Inizia con il rosa che si colloca su di noi, ancora nella pancia. Una bambola spunta come dono prezioso. Castelli e fate, draghi sconfitti dal principi.

Eccoci: inermi in mezzo al pericolo.

Storie semplici intrise nelle nostre coperte, rimboccate ogni sera. Fiocchetti, paillettes nelle calze, nelle scarpe, nelle magliette.

Una Barbie da vestire e svestire come occupazione.

È una bambina così sensibile, il passaggio è un attimo. E i sentimenti diventano la nostra specialità.

La rabbia viene concessa in un’altra vita. Le aspirazioni pure.

Dalle bambine è questo che ci si aspetta e non mi stancherò mai di ripeterlo. Come possiamo essere libere di desiderare davvero?

Dovrebbero disintossicarci, dovremmo disintossicarci.

Ed è così che le ragazze pensano di non essere belle, attendono ai bordi del campo di calcio che i loro maschi finiscano di giocare, attendono il like su Instagram, si occupano dell’aspetto fisico come un’ossessione da cui non riescono a sottrarsi.

Sono diligenti e brave a scuola. Alcune finiscono schiacciate dal peso delle richieste sociali e si ammalano, altre si adeguano; chi esce dalla gabbia e libera il suo cuore fa sforzi immani su se stessa.

Dov’è finita la loro e la nostra rabbia? Perché anche questo è uno dei problemi. La rabbia che non ci è stata concessa quando desideravamo qualcosa. I capricci, la forza di non adattarsi.

I maschi sono più faticosi, si sente dire. E certo, quell’essere faticosi gli viene concesso, così come la libertà di fare i matti, a volte e di essere scalmanati, altre.

Non sono liberi di esprimere le parti femminili che contengono, ma si avvicinano di più a loro stessi, perché il mondo parla al maschile, vive al maschile, respira al maschile.

Tirare fuori il nostro cuore dalla gabbia e ricollocarlo dentro a ciò che desideriamo è difficile, la nostra strada è stata tracciata da tempo, prima di noi.

Tracciata in ogni attimo. Da te non me lo aspetto. Sii gentile ed educata. Sii carina. Comportati da signorina.

E noi siamo cresciute nello sforzo di non deludere.
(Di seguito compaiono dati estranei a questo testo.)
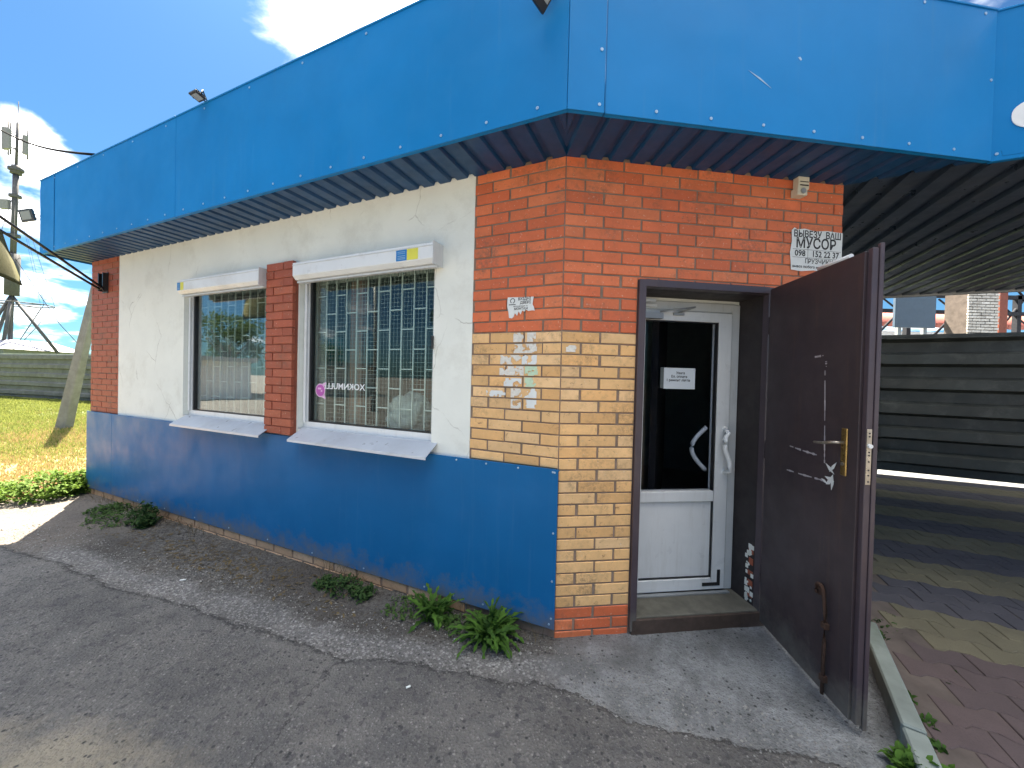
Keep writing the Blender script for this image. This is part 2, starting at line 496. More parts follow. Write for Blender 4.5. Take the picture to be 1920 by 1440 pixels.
M['curtain'] = surf('grey_net_curtain', (0.42, 0.42, 0.43, 1), 0.9, 0.12, (0.2, 0.2, 0.2, 1), 0.3, 9, 0.3, 80)
M['sack'] = surf('white_plastic_sack', (0.62, 0.68, 0.66, 1), 0.6, 0.08, (0.35, 0.36, 0.33, 1), 0.4, 14, 0.5, 25)
M['teal'] = surf('teal_fabric', (0.06, 0.26, 0.24, 1), 0.85, 0.15)
M['step'] = surf('worn_concrete_step', (0.135, 0.13, 0.105, 1), 0.85, 0.25, (0.05, 0.045, 0.04, 1), 0.6, 9, 0.4, 70)
M['step_front'] = surf('brown_step_edge', (0.065, 0.042, 0.032, 1), 0.75, 0.25, (0.12, 0.08, 0.06, 1), 0.5, 14, 0.4, 70)
M['tape'] = surf('foil_tape', (0.45, 0.42, 0.44, 1), 0.4, 0.15, (0.05, 0.035, 0.035, 1), 0.9, 60, 0.2, 90)
M['sensor'] = surf('yellowed_plastic', (0.66, 0.62, 0.50, 1), 0.5, 0.06, (0.4, 0.34, 0.25, 1), 0.5, 30)


dent(M['blue']); dent(M['blue_low'], True)
dent(M['brown'], True, (0.10, 0.06, 0.045, 1), (0.16, 0.13, 0.12, 1), 0.45, 0.6)
dent(M['frame_brown'], True, (0.10, 0.06, 0.045, 1), (0.16, 0.13, 0.12, 1), 0.3, 0.5)


def lens_glass(name, col_, a=0.5):
    mt, N, L, bs = new_mat(name)
    bs.inputs['Base Color'].default_value = col_
    bs.inputs['Roughness'].default_value = 0.12
    return mt


M['lamp_lens'] = lens_glass('floodlight_lens', (0.30, 0.33, 0.32, 1))


def glass_mat(name, tint, ior=1.5, extra=0.0):
    mt = bpy.data.materials.new(name); mt.use_nodes = True
    N, L = mt.node_tree.nodes, mt.node_tree.links
    N.clear()
    out = N.new('ShaderNodeOutputMaterial')
    tr = N.new('ShaderNodeBsdfTransparent'); tr.inputs[0].default_value = tint
    gl = N.new('ShaderNodeBsdfGlossy'); gl.inputs['Roughness'].default_value = 0.015
    v = pos_vec(N, L)
    g = N.new('ShaderNodeNewGeometry')
    dt = N.new('ShaderNodeVectorMath'); dt.operation = 'DOT_PRODUCT'
    L.new(g.outputs['Incoming'], dt.inputs[0]); L.new(g.outputs['Normal'], dt.inputs[1])
    cs = mth(N, L, 'ABSOLUTE', dt.outputs['Value'])
    pw_ = mth(N, L, 'POWER', mth(N, L, 'SUBTRACT', 1.0, cs, True), 5.0)
    f2 = mth(N, L, 'ADD', mth(N, L, 'MULTIPLY', pw_, 0.95), 0.04 + extra, True)
    b = N.new('ShaderNodeBump'); b.inputs['Strength'].default_value = 0.05; b.inputs['Distance'].default_value = 0.02
    L.new(noise_n(N, L, v, 1.6, 2), b.inputs['Height'])
    L.new(b.outputs[0], gl.inputs['Normal'])
    mxs = N.new('ShaderNodeMixShader')
    L.new(f2, mxs.inputs[0]); L.new(tr.outputs[0], mxs.inputs[1]); L.new(gl.outputs[0], mxs.inputs[2])
    L.new(mxs.outputs[0], out.inputs['Surface'])
    return mt


M['glass'] = glass_mat('window_glass', (0.88, 0.94, 0.93, 1), 1.5, 0.13)
M['glass_clear'] = glass_mat('clear_window_glass', (0.90, 0.95, 0.93, 1), 1.5, 0.0)
M['door_glass'] = glass_mat('tinted_door_glass', (0.85, 0.87, 0.90, 1), 1.35, -0.03)


# ------------------------------------------------------------------ ground
EDGE = [(-8, 0.15), (-3, 0.2), (-1.35, .27), (-1.02, .33), (-.68, .39), (-.30, .41), (-.02, .43), (.30, .50), (.60, .55), (.8, .60), (1.0, .70), (1.24, .73), (2.17, .80), (3.32, .93), (5.11, 1.06), (8, 1.3), (60, 6)]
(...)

Società, genitori, insegnanti, mariti, fidanzati, compagni. E loro non si aspettano un ribaltamento delle regole, per questo, i mariti, spesso, parlano di “abbandono” quando ci si separa. Non sono preparati a quel Noi che si ribella.

Ci hanno vissute a basso profilo, così ci è stato insegnato. E vorrei non lo dimenticassimo, per le figlie che stiamo crescendo e per quella rabbia di cui dovremmo riappropriarci per aspirare davvero.

Quella rabbia è qualcosa di sano, ciò che ci permette di trovare le chiavi della gabbia nelle tasche e liberarci.

E non importa se gli uomini, il mondo maschile o le altre donne non ci capiscono, non importa, ciò che dobbiamo fare è disintossicarci dalla storia narrata e costruirne una nuova in cui le bambine possano arrabbiarsi, muoversi, sporcarsi, aspirare, essere leader senza che tale lemma ci appaia come una parolaccia.

E, questo, non vuole dire essere come certi maschi e perdere la nostra parte femminile; chi definisce cosa sia maschile e femminile? E perché a noi, spetta, per natura la sensibilità e la cura?

Caso mai quella cura e sensibilità dovrebbe essere parte dell’essere umano in quanto persona e, allora, questo discorso con la femminilità non c’entra nulla.

Fare il salto è difficile, vuol dire destrutturare i pensieri e renderli autonomi dal contesto che ci bombarda su quello che è il femminile, su ciò che dobbiamo essere o non essere per avere il rispetto è l’accettazione della società.

La strada è lunga, qualcuno deve aiutare le nostre bambine e le nostre ragazze in questo camminino di ribellione. Perché di questo si tratta.

Ricordare a loro e a noi stesse che le chiavi sono nelle nostre tasche, basta tirarle fuori e aprire. E che il mondo maschile inorridisca e pensi che non siamo abbastanza “femmine” da restare al nostro posto.

Però, per Dio, non pensiamolo noi. Perché, se vogliamo davvero capire quali sono i nostri desideri, dobbiamo essere libere e non lo siamo ancora.

Quella storia è la nostra storia di bambine.